Un livre-enquête paru en 2003, « L’Illusionniste » (éd. Les Arènes), par le journaliste Mehdi Ba, a dressé un portrait de François Lefort dont le titre dit tout ; son éditeur Laurent Beccaria, qui neuf ans plus tôt avait été l’éditeur du prêtre médecin, s’en est expliqué en préface, rappelant son incrédulité initiale :

« Cette grande figure de l’humanitaire, incarnation de la lutte contre les réseaux pédocriminels, au carnet d’adresse épais comme un Who’s Who, titulaire d’un Prix international des droits de l’homme, décoré de la Légion d’honneur, ne pouvait pas être un violeur d’enfant. »

Prêtre à la campagne et médecin en Afrique

Aujourd’hui en Haute-Loire, François Lefort, né en 1946, n’a pas été rendu à la vie civile par l’Eglise catholique et affirmait, dans une interview au quotidien régional Le Progrès en février 2013, avoir été victime d’une erreur judiciaire.

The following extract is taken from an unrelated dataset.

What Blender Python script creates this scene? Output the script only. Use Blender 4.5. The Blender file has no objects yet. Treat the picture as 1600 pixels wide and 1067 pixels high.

Il a été nommé en 2011 « prêtre coopérateur dans l’ensemble paroissial de la Sainte-Famille de l’Ance à l’Arzon », rapporte le site du diocèse du Puy-en-Velay (principalement en Haute-Loire). Cette nomination avait été faite par MgrHenri Brincard, évêque mort le 14 novembre 2014.

Bernard Planche, responsable du service communication du diocèse, joint ce jeudi, nous indique que « le père Lefort est auxiliaire auprès du curé » de cet ensemble de paroisses. Interrogé sur ses activités paroissiales – en a-t-il auprès de mineurs ? –, notre interlocuteur nous répond que François Lefort « n’a pas de ministère auprès des enfants, compte-tenu du problème qu’il y avait eu ». Lediocèse compte un peu plus de 90 prêtres en activité.

François Lefort, ce jeudi soir, nous précise par téléphone que c’est Antoine Spire (codirecteur du livre « 100 mots pour se comprendre ») qui lui a demandé d’y participer. Il souligne en être à sa deuxième demande de révision de son procès et critique la justice française :

« Depuis Dreyfus, il n’y a eu que huit erreurs judiciaires reconnues en France ; soit notre justice est parfaite, soit on se fout du monde. »

Quant à ses activités présentes :

« Je pourrais être directeur de colonie de vacances si je voulais, je suis libre maintenant, mais je ne suis pas fou, je ne vais pas m’occuper d’enfants, imaginez qu’un d’eux se mette en tête de m’accuser ! »

Outre ses tâches auprès de quatorze petites paroisses rurales, François Lefort a « repris une activité de médecin humanitaire ». Il s’est rendu « deux fois en Centrafrique et une fois à Madagascar ».